What is Good Debt?

Good Debt

You may have often come across the term “good debt” in financial literature. Several financial specialists argue that there is no such thing as “good debt” which can be a marketing strategy pushing you to borrow.

Some debts could be viewed as good, however, one should not give in to their urge to borrow more.

Firstly, Good Debt is defined as debt that fosters a return or generates value. The return must exceed the debt and interest accrued.

For instance, a student loan can bestow a degree upon you that can grant you employment that pays good money and therefore, it is good debt. However, a college degree does not always ensure stable employment or a sustainable income hence, a student loan can be categorized as bed debt.




Another traditionally “good debt” is a mortgage loan. Since property values tend to shoot up over time, your home keeps building value even when you are making payments on it. Again, the issue is that property values do not always necessarily rise. There are certain loopholes in the real estate market (as seen in the 2008 mortgage crash), that can destroy the asset factor of your house. Therefore, a hefty mortgage loan is not good at all times.

Business loans are also perceived ‘good’, as they create an opportunity for any initiator who may not have enough funds at once to start off a business and fuel employment. Taking a business loan is only prudent if consistent profitability is achieved to pay off the loan and retain workers.
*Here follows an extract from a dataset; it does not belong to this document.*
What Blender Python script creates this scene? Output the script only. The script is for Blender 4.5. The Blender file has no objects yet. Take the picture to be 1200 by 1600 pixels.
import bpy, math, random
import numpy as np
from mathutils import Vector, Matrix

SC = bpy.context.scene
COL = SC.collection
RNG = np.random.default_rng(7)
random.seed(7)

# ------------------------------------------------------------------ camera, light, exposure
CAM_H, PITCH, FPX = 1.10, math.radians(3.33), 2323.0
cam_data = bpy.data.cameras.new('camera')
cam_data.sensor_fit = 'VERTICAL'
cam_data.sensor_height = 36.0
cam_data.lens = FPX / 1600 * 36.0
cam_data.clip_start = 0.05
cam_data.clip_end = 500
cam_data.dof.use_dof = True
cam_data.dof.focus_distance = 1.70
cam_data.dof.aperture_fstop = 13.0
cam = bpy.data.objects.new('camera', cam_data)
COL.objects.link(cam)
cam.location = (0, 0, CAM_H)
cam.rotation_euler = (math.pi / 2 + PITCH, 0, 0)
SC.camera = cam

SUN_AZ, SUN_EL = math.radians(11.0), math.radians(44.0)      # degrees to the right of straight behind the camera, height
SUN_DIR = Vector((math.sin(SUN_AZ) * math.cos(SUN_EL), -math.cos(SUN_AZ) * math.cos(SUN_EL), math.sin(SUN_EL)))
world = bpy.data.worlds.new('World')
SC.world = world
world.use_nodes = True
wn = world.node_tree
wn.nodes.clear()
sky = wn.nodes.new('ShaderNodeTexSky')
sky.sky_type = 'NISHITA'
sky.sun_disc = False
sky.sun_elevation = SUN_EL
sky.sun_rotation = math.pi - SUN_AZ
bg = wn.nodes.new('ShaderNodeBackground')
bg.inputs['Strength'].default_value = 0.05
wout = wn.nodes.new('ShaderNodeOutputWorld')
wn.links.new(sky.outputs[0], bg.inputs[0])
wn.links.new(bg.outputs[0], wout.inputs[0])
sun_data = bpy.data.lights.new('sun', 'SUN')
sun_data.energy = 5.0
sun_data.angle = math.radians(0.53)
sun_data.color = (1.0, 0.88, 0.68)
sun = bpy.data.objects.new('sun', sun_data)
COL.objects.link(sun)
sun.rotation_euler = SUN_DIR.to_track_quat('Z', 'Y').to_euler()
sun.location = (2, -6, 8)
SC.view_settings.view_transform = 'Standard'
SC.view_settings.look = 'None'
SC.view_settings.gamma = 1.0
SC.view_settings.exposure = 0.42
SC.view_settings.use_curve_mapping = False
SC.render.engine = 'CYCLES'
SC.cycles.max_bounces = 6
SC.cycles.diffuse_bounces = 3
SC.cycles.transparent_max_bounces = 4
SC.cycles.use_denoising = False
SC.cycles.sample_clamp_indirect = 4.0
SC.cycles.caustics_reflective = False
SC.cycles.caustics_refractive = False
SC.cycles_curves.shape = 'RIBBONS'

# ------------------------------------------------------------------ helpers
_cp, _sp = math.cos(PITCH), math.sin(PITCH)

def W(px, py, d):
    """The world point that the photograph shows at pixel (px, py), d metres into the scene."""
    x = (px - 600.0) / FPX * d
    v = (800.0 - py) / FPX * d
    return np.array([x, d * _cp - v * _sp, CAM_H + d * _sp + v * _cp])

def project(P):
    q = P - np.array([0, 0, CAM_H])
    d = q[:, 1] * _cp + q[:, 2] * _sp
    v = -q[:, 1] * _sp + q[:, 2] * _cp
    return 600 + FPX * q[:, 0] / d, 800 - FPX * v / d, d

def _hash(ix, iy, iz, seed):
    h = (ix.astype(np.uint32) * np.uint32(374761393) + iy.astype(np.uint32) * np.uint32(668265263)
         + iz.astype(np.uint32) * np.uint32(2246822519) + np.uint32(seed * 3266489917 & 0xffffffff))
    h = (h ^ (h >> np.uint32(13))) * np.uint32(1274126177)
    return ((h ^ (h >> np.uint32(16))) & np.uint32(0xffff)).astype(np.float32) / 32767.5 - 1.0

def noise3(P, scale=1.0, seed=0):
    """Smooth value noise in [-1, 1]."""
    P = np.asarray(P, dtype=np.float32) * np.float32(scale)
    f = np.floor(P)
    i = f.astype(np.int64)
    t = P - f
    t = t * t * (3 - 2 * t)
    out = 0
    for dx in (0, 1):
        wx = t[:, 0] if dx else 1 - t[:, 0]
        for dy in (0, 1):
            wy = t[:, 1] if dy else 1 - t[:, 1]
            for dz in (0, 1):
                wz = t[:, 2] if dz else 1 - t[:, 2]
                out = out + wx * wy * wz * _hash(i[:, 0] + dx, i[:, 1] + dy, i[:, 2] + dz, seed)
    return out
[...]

Likewise, an auto loan is a good investment helping one attain good credit and opening doors to other borrowing opportunities only if the payments are made on time.

As you can see that every debt has a different side to it. But, this is not to say that all debts are bad however, they are not created equal. A student loan that can potentially get you a remunerative job is still good debt and so is the mortgage that fulfills your home dream.

The above distinction is only to give you a sense of whether it is worth getting into debt or not. If you are aware that you are about to borrow for “bad debt”, thwart it. Preserve your borrowings for adverse times when debt will help you earn a living. Debts other than such should be avoided.